*** SOURCE EXCERPT ***

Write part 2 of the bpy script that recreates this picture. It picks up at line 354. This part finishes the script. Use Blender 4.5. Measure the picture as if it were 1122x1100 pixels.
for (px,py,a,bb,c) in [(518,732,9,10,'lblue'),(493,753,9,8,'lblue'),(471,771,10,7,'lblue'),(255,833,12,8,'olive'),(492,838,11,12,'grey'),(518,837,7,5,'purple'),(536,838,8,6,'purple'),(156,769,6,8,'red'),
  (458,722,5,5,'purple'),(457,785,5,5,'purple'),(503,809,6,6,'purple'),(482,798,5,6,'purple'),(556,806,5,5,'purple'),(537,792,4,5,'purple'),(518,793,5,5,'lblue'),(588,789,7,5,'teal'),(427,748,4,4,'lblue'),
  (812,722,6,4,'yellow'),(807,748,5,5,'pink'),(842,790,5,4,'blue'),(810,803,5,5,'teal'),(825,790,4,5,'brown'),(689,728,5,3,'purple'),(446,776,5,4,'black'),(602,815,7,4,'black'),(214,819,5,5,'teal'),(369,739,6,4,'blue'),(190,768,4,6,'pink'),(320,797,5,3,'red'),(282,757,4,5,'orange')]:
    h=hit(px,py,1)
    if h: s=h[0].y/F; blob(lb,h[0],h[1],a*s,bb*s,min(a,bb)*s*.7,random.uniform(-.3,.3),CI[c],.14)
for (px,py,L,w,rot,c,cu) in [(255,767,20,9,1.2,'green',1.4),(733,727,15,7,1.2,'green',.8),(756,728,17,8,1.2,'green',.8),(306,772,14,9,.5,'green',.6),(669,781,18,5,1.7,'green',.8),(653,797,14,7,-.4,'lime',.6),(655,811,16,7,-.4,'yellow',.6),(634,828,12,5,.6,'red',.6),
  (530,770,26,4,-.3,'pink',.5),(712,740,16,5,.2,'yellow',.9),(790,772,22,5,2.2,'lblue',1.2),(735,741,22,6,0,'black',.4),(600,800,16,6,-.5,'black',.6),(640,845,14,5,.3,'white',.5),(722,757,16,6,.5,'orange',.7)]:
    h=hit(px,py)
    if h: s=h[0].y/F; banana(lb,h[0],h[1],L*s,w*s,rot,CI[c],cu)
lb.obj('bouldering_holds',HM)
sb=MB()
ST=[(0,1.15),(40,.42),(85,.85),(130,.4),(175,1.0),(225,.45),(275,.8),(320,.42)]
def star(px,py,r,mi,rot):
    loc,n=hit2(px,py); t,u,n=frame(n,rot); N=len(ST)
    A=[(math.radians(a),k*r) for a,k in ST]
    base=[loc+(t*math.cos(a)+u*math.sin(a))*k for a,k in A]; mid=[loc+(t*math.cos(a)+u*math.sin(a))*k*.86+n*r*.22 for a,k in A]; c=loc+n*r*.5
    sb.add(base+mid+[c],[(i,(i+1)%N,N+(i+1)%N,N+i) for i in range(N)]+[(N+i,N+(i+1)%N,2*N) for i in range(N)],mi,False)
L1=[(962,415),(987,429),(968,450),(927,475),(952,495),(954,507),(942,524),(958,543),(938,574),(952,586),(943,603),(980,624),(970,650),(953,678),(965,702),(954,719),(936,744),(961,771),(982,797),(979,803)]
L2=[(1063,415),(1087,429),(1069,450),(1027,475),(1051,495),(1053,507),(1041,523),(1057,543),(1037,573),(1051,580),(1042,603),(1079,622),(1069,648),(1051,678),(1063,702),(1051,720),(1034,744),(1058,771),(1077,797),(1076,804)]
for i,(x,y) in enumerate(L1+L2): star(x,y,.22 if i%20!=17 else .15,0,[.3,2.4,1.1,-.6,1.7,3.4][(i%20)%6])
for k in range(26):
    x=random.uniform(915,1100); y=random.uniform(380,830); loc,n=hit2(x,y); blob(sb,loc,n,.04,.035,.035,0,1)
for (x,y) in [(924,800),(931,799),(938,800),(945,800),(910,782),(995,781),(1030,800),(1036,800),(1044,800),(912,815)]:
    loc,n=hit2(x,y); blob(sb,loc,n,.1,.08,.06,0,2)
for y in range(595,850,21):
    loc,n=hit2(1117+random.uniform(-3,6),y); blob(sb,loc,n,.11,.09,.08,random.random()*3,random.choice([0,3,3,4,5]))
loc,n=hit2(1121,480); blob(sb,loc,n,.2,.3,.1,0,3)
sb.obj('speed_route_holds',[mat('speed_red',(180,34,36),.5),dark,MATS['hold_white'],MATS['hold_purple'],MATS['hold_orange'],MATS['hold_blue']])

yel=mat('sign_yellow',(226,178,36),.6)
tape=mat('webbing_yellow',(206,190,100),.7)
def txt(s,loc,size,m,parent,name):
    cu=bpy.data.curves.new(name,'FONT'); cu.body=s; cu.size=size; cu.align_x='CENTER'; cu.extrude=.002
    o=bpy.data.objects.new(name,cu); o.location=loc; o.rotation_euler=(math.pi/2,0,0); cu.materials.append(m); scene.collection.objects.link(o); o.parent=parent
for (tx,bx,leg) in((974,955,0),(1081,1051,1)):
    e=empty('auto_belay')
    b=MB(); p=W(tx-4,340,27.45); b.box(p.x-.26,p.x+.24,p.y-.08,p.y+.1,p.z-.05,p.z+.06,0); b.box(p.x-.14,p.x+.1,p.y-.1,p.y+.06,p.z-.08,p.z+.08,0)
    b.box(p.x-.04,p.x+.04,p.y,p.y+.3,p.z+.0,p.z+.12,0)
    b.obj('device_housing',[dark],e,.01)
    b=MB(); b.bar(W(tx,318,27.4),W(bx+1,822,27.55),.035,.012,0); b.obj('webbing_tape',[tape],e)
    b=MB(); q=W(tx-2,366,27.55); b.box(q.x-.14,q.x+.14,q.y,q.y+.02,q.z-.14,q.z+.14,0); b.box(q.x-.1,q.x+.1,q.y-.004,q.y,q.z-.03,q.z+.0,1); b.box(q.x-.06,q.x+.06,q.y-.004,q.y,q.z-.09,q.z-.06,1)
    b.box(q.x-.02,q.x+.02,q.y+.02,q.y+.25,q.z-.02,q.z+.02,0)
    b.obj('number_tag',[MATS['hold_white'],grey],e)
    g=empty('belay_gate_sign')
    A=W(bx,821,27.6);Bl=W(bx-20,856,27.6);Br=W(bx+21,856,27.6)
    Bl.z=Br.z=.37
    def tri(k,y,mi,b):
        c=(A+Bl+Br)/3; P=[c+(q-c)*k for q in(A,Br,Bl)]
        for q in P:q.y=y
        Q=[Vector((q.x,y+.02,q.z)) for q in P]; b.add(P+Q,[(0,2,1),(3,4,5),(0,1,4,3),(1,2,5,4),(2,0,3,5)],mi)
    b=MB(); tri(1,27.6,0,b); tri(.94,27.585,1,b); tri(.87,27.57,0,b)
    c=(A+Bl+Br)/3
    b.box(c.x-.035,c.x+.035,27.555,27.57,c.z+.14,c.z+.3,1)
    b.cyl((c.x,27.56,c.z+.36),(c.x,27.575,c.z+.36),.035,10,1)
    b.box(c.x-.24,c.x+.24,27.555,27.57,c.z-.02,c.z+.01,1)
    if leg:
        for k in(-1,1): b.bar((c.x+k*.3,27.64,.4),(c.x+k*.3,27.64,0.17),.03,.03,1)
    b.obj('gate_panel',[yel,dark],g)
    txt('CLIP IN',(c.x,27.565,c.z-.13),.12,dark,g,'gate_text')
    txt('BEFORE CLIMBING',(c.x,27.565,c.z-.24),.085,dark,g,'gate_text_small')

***

AIM OF THE EXERCISE:
All of the lines above must be returned exactly.

CORRECT RESULT:
Write part 2 of the bpy script that recreates this picture. It picks up at line 354. This part finishes the script. Use Blender 4.5. Measure the picture as if it were 1122x1100 pixels.
for (px,py,a,bb,c) in [(518,732,9,10,'lblue'),(493,753,9,8,'lblue'),(471,771,10,7,'lblue'),(255,833,12,8,'olive'),(492,838,11,12,'grey'),(518,837,7,5,'purple'),(536,838,8,6,'purple'),(156,769,6,8,'red'),
  (458,722,5,5,'purple'),(457,785,5,5,'purple'),(503,809,6,6,'purple'),(482,798,5,6,'purple'),(556,806,5,5,'purple'),(537,792,4,5,'purple'),(518,793,5,5,'lblue'),(588,789,7,5,'teal'),(427,748,4,4,'lblue'),
  (812,722,6,4,'yellow'),(807,748,5,5,'pink'),(842,790,5,4,'blue'),(810,803,5,5,'teal'),(825,790,4,5,'brown'),(689,728,5,3,'purple'),(446,776,5,4,'black'),(602,815,7,4,'black'),(214,819,5,5,'teal'),(369,739,6,4,'blue'),(190,768,4,6,'pink'),(320,797,5,3,'red'),(282,757,4,5,'orange')]:
    h=hit(px,py,1)
    if h: s=h[0].y/F; blob(lb,h[0],h[1],a*s,bb*s,min(a,bb)*s*.7,random.uniform(-.3,.3),CI[c],.14)
for (px,py,L,w,rot,c,cu) in [(255,767,20,9,1.2,'green',1.4),(733,727,15,7,1.2,'green',.8),(756,728,17,8,1.2,'green',.8),(306,772,14,9,.5,'green',.6),(669,781,18,5,1.7,'green',.8),(653,797,14,7,-.4,'lime',.6),(655,811,16,7,-.4,'yellow',.6),(634,828,12,5,.6,'red',.6),
  (530,770,26,4,-.3,'pink',.5),(712,740,16,5,.2,'yellow',.9),(790,772,22,5,2.2,'lblue',1.2),(735,741,22,6,0,'black',.4),(600,800,16,6,-.5,'black',.6),(640,845,14,5,.3,'white',.5),(722,757,16,6,.5,'orange',.7)]:
    h=hit(px,py)
    if h: s=h[0].y/F; banana(lb,h[0],h[1],L*s,w*s,rot,CI[c],cu)
lb.obj('bouldering_holds',HM)
sb=MB()
ST=[(0,1.15),(40,.42),(85,.85),(130,.4),(175,1.0),(225,.45),(275,.8),(320,.42)]
def star(px,py,r,mi,rot):
    loc,n=hit2(px,py); t,u,n=frame(n,rot); N=len(ST)
    A=[(math.radians(a),k*r) for a,k in ST]
    base=[loc+(t*math.cos(a)+u*math.sin(a))*k for a,k in A]; mid=[loc+(t*math.cos(a)+u*math.sin(a))*k*.86+n*r*.22 for a,k in A]; c=loc+n*r*.5
    sb.add(base+mid+[c],[(i,(i+1)%N,N+(i+1)%N,N+i) for i in range(N)]+[(N+i,N+(i+1)%N,2*N) for i in range(N)],mi,False)
L1=[(962,415),(987,429),(968,450),(927,475),(952,495),(954,507),(942,524),(958,543),(938,574),(952,586),(943,603),(980,624),(970,650),(953,678),(965,702),(954,719),(936,744),(961,771),(982,797),(979,803)]
L2=[(1063,415),(1087,429),(1069,450),(1027,475),(1051,495),(1053,507),(1041,523),(1057,543),(1037,573),(1051,580),(1042,603),(1079,622),(1069,648),(1051,678),(1063,702),(1051,720),(1034,744),(1058,771),(1077,797),(1076,804)]
for i,(x,y) in enumerate(L1+L2): star(x,y,.22 if i%20!=17 else .15,0,[.3,2.4,1.1,-.6,1.7,3.4][(i%20)%6])
for k in range(26):
    x=random.uniform(915,1100); y=random.uniform(380,830); loc,n=hit2(x,y); blob(sb,loc,n,.04,.035,.035,0,1)
for (x,y) in [(924,800),(931,799),(938,800),(945,800),(910,782),(995,781),(1030,800),(1036,800),(1044,800),(912,815)]:
    loc,n=hit2(x,y); blob(sb,loc,n,.1,.08,.06,0,2)
for y in range(595,850,21):
    loc,n=hit2(1117+random.uniform(-3,6),y); blob(sb,loc,n,.11,.09,.08,random.random()*3,random.choice([0,3,3,4,5]))
loc,n=hit2(1121,480); blob(sb,loc,n,.2,.3,.1,0,3)
sb.obj('speed_route_holds',[mat('speed_red',(180,34,36),.5),dark,MATS['hold_white'],MATS['hold_purple'],MATS['hold_orange'],MATS['hold_blue']])

yel=mat('sign_yellow',(226,178,36),.6)
tape=mat('webbing_yellow',(206,190,100),.7)
def txt(s,loc,size,m,parent,name):
    cu=bpy.data.curves.new(name,'FONT'); cu.body=s; cu.size=size; cu.align_x='CENTER'; cu.extrude=.002
    o=bpy.data.objects.new(name,cu); o.location=loc; o.rotation_euler=(math.pi/2,0,0); cu.materials.append(m); scene.collection.objects.link(o); o.parent=parent
for (tx,bx,leg) in((974,955,0),(1081,1051,1)):
    e=empty('auto_belay')
    b=MB(); p=W(tx-4,340,27.45); b.box(p.x-.26,p.x+.24,p.y-.08,p.y+.1,p.z-.05,p.z+.06,0); b.box(p.x-.14,p.x+.1,p.y-.1,p.y+.06,p.z-.08,p.z+.08,0)
    b.box(p.x-.04,p.x+.04,p.y,p.y+.3,p.z+.0,p.z+.12,0)
    b.obj('device_housing',[dark],e,.01)
    b=MB(); b.bar(W(tx,318,27.4),W(bx+1,822,27.55),.035,.012,0); b.obj('webbing_tape',[tape],e)
    b=MB(); q=W(tx-2,366,27.55); b.box(q.x-.14,q.x+.14,q.y,q.y+.02,q.z-.14,q.z+.14,0); b.box(q.x-.1,q.x+.1,q.y-.004,q.y,q.z-.03,q.z+.0,1); b.box(q.x-.06,q.x+.06,q.y-.004,q.y,q.z-.09,q.z-.06,1)
    b.box(q.x-.02,q.x+.02,q.y+.02,q.y+.25,q.z-.02,q.z+.02,0)
    b.obj('number_tag',[MATS['hold_white'],grey],e)
    g=empty('belay_gate_sign')
    A=W(bx,821,27.6);Bl=W(bx-20,856,27.6);Br=W(bx+21,856,27.6)
    Bl.z=Br.z=.37
    def tri(k,y,mi,b):
        c=(A+Bl+Br)/3; P=[c+(q-c)*k for q in(A,Br,Bl)]
        for q in P:q.y=y
        Q=[Vector((q.x,y+.02,q.z)) for q in P]; b.add(P+Q,[(0,2,1),(3,4,5),(0,1,4,3),(1,2,5,4),(2,0,3,5)],mi)
    b=MB(); tri(1,27.6,0,b); tri(.94,27.585,1,b); tri(.87,27.57,0,b)
    c=(A+Bl+Br)/3
    b.box(c.x-.035,c.x+.035,27.555,27.57,c.z+.14,c.z+.3,1)
    b.cyl((c.x,27.56,c.z+.36),(c.x,27.575,c.z+.36),.035,10,1)
    b.box(c.x-.24,c.x+.24,27.555,27.57,c.z-.02,c.z+.01,1)
    if leg:
        for k in(-1,1): b.bar((c.x+k*.3,27.64,.4),(c.x+k*.3,27.64,0.17),.03,.03,1)
    b.obj('gate_panel',[yel,dark],g)
    txt('CLIP IN',(c.x,27.565,c.z-.13),.12,dark,g,'gate_text')
    txt('BEFORE CLIMBING',(c.x,27.565,c.z-.24),.085,dark,g,'gate_text_small')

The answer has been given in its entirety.